In Search of Angels, by Alistair MoffatIn Search of Angels, by Alistair Moffat
In Search of Angels, by Alistair Moffat

There is a certain irony in a book which frequently declares that the author is an atheist, and yet which resorts to words like “spiritual” and “transcendence” and “angels” so often. Moffat may write about Pelagius, but does not go into any detail about his beliefs deemed to be heretical. Some parts are simply naïve: Moffat writes that “the uncomfortable fact that this very beautiful place [Iona Abbey] was founded on that blood-drenched story... The Passion, the final episode, what made Christ’s ministry unique, what validated everything else that had gone before, was a spasm of appalling savagery, of obscene cruelty”. Wait till you see Season Two, because there is quite a twist.

There are passages which are very affecting, such as when the atheist author feels the need to light candles for his grand-daughters.

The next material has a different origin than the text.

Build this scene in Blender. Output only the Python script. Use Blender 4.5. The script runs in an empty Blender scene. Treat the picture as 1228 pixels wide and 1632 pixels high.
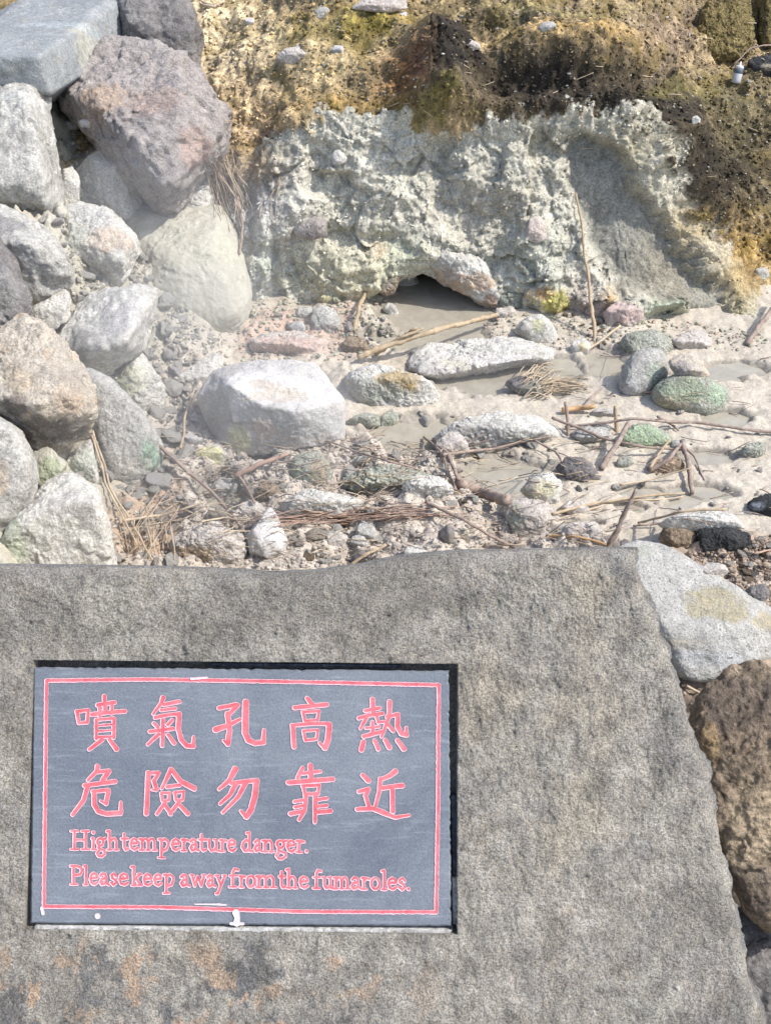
import bpy, bmesh, math, random
import numpy as np
from mathutils import Vector, Matrix

random.seed(7)
RNG = np.random.default_rng(7)
S = bpy.context.scene
COL = S.collection

# ------------------------------------------------------------------ camera
H = 1.70
PITCH = math.radians(38)
FPX = 1750.0                       # focal length in photo pixels (1228 x 1632)
cam_d = bpy.data.cameras.new("camera")
cam = bpy.data.objects.new("camera", cam_d)
COL.objects.link(cam)
cam.location = (0, 0, H)
cam.rotation_euler = (math.radians(90) - PITCH, 0, 0)
cam_d.sensor_fit = 'VERTICAL'
cam_d.angle_y = 2 * math.atan(816 / FPX)
cam_d.clip_start = 0.02
cam_d.clip_end = 500
S.camera = cam

# ------------------------------------------------------------------ light
SUN_DIR = Vector((0.61, -0.13, 0.78)).normalized()       # towards the sun
w = bpy.data.worlds.new("World")
S.world = w
w.use_nodes = True
nt = w.node_tree
nt.nodes.clear()
sky = nt.nodes.new('ShaderNodeTexSky')
sky.sky_type = 'NISHITA'
sky.sun_disc = False
sky.sun_elevation = math.asin(SUN_DIR.z)
sky.sun_rotation = math.atan2(SUN_DIR.x, SUN_DIR.y)
sky.dust_density = 2.0
bg = nt.nodes.new('ShaderNodeBackground')
bg.inputs[1].default_value = 0.15
wo = nt.nodes.new('ShaderNodeOutputWorld')
nt.links.new(sky.outputs[0], bg.inputs[0])
nt.links.new(bg.outputs[0], wo.inputs[0])
sun_d = bpy.data.lights.new("sun", 'SUN')
sun_d.energy = 2.6
sun_d.angle = math.radians(0.6)
sun_d.color = (1.0, 0.95, 0.87)
sun = bpy.data.objects.new("sun", sun_d)
COL.objects.link(sun)
sun.rotation_euler = SUN_DIR.to_track_quat('Z', 'Y').to_euler()
S.view_settings.view_transform = 'Standard'
S.view_settings.look = 'None'
S.view_settings.exposure = 0.85
S.view_settings.gamma = 1.0
S.cycles.max_bounces = 6

# ------------------------------------------------------------------ picture <-> world
CAMP = np.array([0, 0, H])
FW = np.array([0, math.cos(PITCH), -math.sin(PITCH)])
UPV = np.array([0, math.sin(PITCH), math.cos(PITCH)])
RT = np.array([1.0, 0, 0])


def ray(u, v):
    u = np.asarray(u, float); v = np.asarray(v, float)
    return FW + RT * ((u - 614) / FPX)[..., None] + UPV * ((816 - v) / FPX)[..., None]


def P(u, v, d):
    return CAMP + ray(u, v) * np.asarray(d, float)[..., None]


def proj(V):
    q = V - CAMP
    d = q @ FW
    d = np.where(np.abs(d) < 1e-3, 1e-3, d)
    return 614 + FPX * (q @ RT) / d, 816 - FPX * (q @ UPV) / d, d


def G(u, v, z=0.0):
    r = ray(u, v)
    k = (z - H) / r[..., 2]
    return CAMP + r * k[..., None]


# ------------------------------------------------------------------ noise
_perm = np.random.default_rng(11).permutation(256).astype(np.int64)
_perm = np.concatenate([_perm, _perm, _perm])
_grad = np.random.default_rng(12).normal(size=(256, 3))
_grad /= np.linalg.norm(_grad, axis=1)[:, None]


def _h(i, j, k):
    return _perm[_perm[_perm[i & 255] + (j & 255)] + (k & 255)]


def perlin(p):
    i = np.floor(p).astype(np.int64)
    f = p - i
    s = f * f * f * (f * (f * 6 - 15) + 10)
    out = 0
    for a in (0, 1):
        wx = s[:, 0] if a else 1 - s[:, 0]
        for b in (0, 1):
            wy = s[:, 1] if b else 1 - s[:, 1]
            for c in (0, 1):
                wz = s[:, 2] if c else 1 - s[:, 2]
                g = _grad[_h(i[:, 0] + a, i[:, 1] + b, i[:, 2] + c)]
                d = (f[:, 0] - a) * g[:, 0] + (f[:, 1] - b) * g[:, 1] + (f[:, 2] - c) * g[:, 2]
                out = out + wx * wy * wz * d
    return out * 1.6


def fbm(p, scale, octv=4, gain=0.5, lac=2.03, off=0.0):
    q = p * scale + off
    a, t = 1.0, 0
    for _ in range(octv):
        t = t + a * perlin(q)
        q = q * lac + 7.3
        a *= gain
    return t


def ridged(p, scale, octv=4, off=0.0):
    q = p * scale + off
    a, t = 1.0, 0
    for _ in range(octv):
        t = t + a * (1 - 2 * np.abs(perlin(q)))
        q = q * 2.1 + 3.1
        a *= 0.5
    return t


_jit = np.random.default_rng(13).random((256, 3))


def cellval(p, scale, off=0.0):
    q = p * scale + off
    i = np.floor(q).astype(np.int64)
    best = np.full(len(q), 9.0)
    val = np.zeros(len(q)); nrm = np.zeros((len(q), 3)); rel = np.zeros((len(q), 3))
    for a in (-1, 0, 1):
        for b in (-1, 0, 1):
            for c in (-1, 0, 1):
                cell = i + (a, b, c)
                h = _h(cell[:, 0], cell[:, 1], cell[:, 2])
                pt = cell + _jit[h]
                d = ((q - pt) ** 2).sum(1)
                m = d < best
                best = np.where(m, d, best)
                val = np.where(m, h / 255.0, val)
                nrm = np.where(m[:, None], _grad[h], nrm)
                rel = np.where(m[:, None], q - pt, rel)
    return val, (nrm * rel).sum(1)


def worley(p, scale, off=0.0):
    q = p * scale + off
    i = np.floor(q).astype(np.int64)
    best = np.full(len(q), 9.0)
    second = np.full(len(q), 9.0)
    for a in (-1, 0, 1):
        for b in (-1, 0, 1):
            for c in (-1, 0, 1):
                cell = i + (a, b, c)
                pt = cell + _jit[_h(cell[:, 0], cell[:, 1], cell[:, 2])]
                d = ((q - pt) ** 2).sum(1)
                m = d < best
                second = np.where(m, best, np.minimum(second, d))
                best = np.where(m, d, best)
    return np.sqrt(best), np.sqrt(second)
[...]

But for each of these we have descriptions of cheese sandwiches and how many shoes he has packed, or that the A9 was blocked. These sections are somewhat laborious, as are the interludes about, for example, the history of CalMac ferries. I could certainly have done without anecdotes about taking John Smith to the Fringe Club, or brags about being put up in a five-star hotel in France that was a “concrete monstrosity”.

The section on Iona I found difficult. Maxwell MacLeod, the son of the founder the Rev George Macleod, has written an eloquent memoir about what a difficult and fractious man his father could be. None of this is cited here. Macleod’s account – which can be found on Bella Caledonia – is intriguing about a man of obvious faith and deep division. It would have made the chapter far richer to include such material.

The book’s singular achievement is in showing how Gaelic might be in decline, but it has left its traces over the country. This is admirable work, and there is a humility in Moffat’s exasperation at being a learner speaker. He parses place names with elegance, and the wry comments on his attempts to speak the language are comical, in a melancholy way. In some ways, I thought that Moffat should actually write a memoir about trying to learn Gaelic. It might make more people try. At the same time, there is a strange snideness: to refer to Samuel Johnson and James Boswell, when they went on their Highland trip as “determined monoglots” is simply untrue. Johnson could read Latin and Greek, Boswell French.

What a curate’s egg of a book. Parts I found intriguing, parts I found blasé. Perhaps the greatest mystery in the book is that Moffat tells us the who, the when, the where of the saints, but never seems to come around to the why. What was the charisma? What was the inspiration?